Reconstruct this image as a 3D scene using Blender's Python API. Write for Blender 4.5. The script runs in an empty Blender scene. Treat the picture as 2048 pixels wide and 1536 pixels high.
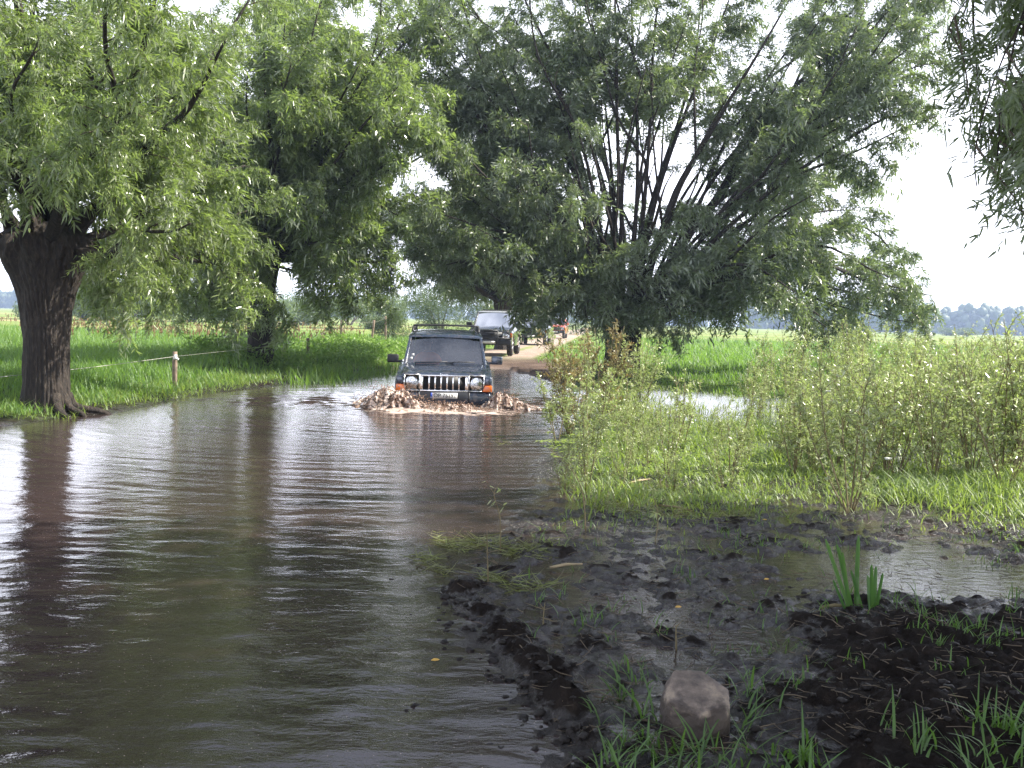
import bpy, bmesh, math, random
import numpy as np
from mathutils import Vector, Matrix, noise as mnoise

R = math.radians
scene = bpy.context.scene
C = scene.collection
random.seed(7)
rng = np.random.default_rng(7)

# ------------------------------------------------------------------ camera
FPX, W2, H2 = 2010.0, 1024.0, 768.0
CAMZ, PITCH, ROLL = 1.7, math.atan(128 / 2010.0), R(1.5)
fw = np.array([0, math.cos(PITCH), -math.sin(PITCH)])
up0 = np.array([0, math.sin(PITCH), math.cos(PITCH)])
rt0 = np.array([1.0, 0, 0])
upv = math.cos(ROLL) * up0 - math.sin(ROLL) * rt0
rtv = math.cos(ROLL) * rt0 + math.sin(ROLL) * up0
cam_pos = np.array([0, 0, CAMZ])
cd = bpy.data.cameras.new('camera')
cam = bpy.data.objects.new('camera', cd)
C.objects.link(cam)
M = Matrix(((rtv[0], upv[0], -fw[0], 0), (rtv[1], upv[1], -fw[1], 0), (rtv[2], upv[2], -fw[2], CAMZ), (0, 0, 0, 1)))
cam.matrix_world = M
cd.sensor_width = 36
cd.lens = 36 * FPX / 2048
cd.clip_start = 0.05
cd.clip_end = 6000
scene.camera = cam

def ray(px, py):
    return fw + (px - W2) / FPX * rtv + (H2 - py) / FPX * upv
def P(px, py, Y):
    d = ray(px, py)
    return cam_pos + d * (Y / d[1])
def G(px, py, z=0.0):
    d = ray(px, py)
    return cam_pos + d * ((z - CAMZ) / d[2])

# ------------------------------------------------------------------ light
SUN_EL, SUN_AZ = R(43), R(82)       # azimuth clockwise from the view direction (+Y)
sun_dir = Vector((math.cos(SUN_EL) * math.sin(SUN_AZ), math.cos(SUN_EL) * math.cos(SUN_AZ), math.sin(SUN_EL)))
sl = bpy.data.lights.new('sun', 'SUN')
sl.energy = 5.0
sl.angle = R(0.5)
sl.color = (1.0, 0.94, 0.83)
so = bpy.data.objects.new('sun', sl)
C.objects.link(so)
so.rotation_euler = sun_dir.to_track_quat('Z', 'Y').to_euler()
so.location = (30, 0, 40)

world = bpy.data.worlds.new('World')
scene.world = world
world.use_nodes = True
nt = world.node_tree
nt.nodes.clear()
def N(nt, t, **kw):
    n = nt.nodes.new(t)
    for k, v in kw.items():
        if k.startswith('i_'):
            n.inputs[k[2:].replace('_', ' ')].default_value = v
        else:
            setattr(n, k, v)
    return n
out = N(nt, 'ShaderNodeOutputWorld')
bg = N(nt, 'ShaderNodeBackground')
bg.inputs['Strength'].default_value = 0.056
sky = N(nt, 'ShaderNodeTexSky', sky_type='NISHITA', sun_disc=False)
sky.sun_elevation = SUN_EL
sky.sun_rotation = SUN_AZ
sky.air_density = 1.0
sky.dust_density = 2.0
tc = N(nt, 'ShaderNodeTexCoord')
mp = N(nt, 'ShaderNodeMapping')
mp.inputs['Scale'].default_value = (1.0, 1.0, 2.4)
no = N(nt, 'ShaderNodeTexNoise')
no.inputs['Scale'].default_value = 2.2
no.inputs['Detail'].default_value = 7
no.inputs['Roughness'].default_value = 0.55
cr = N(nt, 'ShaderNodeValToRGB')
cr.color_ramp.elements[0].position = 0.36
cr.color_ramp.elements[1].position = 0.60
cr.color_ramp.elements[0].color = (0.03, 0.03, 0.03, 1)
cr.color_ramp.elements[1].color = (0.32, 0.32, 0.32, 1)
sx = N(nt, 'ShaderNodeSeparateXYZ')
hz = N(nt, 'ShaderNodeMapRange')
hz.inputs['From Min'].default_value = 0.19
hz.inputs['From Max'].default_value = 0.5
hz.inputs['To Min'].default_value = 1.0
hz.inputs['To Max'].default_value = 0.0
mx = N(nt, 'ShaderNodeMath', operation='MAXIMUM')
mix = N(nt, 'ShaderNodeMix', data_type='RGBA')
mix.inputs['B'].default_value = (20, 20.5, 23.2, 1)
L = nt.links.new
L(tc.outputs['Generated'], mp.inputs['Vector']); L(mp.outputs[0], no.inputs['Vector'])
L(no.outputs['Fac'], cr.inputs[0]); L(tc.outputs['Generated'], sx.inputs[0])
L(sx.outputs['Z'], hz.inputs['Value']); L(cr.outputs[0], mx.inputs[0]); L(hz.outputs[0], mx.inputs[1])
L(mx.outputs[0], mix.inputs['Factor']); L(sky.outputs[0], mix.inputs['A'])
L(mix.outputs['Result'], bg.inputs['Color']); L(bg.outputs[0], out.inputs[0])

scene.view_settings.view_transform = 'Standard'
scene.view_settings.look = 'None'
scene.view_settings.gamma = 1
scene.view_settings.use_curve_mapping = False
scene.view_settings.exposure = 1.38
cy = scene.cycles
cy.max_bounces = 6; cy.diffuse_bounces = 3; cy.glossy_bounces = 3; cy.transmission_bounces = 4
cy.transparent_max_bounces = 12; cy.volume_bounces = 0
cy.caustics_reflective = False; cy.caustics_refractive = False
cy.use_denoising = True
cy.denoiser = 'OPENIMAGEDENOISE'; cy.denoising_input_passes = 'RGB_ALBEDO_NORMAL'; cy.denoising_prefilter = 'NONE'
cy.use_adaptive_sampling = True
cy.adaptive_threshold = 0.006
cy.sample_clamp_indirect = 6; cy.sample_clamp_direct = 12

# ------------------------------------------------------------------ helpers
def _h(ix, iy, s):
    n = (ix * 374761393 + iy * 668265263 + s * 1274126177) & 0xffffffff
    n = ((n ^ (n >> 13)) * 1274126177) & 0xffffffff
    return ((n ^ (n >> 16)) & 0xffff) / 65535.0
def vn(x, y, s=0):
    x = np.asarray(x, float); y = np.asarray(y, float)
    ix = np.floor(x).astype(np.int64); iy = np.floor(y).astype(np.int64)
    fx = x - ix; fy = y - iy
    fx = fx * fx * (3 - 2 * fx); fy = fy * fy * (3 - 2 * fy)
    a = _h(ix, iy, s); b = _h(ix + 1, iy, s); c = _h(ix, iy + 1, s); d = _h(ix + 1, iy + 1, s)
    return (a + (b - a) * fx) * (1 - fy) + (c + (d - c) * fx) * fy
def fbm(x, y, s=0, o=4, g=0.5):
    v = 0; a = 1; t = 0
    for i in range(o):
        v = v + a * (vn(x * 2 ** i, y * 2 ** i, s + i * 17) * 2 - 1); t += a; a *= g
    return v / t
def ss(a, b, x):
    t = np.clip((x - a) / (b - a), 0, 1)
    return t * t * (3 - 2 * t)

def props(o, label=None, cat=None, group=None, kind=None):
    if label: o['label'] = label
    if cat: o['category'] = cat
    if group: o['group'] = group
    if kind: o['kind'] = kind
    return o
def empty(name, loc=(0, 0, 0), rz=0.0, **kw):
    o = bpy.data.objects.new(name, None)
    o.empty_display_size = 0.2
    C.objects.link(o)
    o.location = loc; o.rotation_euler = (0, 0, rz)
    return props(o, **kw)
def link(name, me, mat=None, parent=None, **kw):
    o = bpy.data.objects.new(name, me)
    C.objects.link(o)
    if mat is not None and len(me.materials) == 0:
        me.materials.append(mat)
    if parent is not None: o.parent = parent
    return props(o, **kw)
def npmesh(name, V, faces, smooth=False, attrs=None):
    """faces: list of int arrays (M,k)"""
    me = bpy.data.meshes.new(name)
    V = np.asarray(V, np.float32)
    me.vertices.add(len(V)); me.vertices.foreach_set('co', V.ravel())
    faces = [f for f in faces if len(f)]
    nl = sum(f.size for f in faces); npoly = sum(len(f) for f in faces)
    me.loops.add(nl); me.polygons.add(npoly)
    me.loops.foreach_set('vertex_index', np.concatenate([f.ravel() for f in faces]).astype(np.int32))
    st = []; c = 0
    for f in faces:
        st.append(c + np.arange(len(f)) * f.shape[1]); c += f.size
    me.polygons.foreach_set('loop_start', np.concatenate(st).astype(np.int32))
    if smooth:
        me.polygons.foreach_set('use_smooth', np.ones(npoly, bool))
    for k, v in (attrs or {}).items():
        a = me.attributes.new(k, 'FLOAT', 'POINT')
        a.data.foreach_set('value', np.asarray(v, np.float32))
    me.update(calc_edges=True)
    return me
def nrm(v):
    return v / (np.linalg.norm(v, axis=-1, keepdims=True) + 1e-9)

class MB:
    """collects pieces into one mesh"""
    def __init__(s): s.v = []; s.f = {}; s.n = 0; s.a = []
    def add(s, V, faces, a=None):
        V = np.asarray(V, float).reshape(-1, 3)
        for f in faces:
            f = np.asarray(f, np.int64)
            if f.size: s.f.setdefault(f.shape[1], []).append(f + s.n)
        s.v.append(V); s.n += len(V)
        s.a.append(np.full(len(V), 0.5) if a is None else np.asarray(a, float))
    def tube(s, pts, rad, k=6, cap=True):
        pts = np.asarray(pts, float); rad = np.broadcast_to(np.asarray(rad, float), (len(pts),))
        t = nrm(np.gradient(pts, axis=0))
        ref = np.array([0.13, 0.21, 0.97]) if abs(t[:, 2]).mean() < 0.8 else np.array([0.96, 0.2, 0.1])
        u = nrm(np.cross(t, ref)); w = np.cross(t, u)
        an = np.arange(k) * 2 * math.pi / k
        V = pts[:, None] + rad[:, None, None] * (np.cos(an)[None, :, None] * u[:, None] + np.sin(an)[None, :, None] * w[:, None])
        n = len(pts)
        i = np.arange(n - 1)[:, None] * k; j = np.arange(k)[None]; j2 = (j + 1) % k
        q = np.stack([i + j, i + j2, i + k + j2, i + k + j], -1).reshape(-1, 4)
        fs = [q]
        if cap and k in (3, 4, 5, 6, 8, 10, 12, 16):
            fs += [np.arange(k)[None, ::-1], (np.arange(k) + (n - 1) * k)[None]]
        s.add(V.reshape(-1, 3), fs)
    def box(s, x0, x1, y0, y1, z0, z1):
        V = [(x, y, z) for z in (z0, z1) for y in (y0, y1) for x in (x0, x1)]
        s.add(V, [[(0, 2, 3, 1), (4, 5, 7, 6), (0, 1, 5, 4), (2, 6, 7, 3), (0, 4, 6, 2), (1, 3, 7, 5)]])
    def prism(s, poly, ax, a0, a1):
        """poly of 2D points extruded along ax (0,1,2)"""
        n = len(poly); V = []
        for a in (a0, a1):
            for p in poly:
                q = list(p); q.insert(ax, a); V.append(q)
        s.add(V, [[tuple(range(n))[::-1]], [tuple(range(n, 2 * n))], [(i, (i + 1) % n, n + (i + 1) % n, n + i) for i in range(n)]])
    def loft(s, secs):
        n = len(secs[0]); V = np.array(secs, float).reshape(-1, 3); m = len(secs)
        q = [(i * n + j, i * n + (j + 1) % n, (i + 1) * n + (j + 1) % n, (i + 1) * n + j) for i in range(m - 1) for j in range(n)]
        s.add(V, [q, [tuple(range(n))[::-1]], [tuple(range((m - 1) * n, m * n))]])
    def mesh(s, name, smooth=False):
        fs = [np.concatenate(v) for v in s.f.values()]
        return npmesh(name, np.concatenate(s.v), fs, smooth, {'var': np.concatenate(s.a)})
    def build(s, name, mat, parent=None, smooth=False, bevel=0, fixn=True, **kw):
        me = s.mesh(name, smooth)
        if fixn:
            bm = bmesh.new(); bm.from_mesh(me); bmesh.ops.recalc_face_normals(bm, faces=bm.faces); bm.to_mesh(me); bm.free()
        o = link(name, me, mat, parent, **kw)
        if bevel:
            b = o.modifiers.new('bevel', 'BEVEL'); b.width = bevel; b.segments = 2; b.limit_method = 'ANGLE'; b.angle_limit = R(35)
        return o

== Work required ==
Begin at the top of the material above and output each line exactly, stopping after the line that holds "rng = np.random.default_rng(7)". Leave out pictures.

== Correct output ==
Reconstruct this image as a 3D scene using Blender's Python API. Write for Blender 4.5. The script runs in an empty Blender scene. Treat the picture as 2048 pixels wide and 1536 pixels high.
import bpy, bmesh, math, random
import numpy as np
from mathutils import Vector, Matrix, noise as mnoise

R = math.radians
scene = bpy.context.scene
C = scene.collection
random.seed(7)
rng = np.random.default_rng(7)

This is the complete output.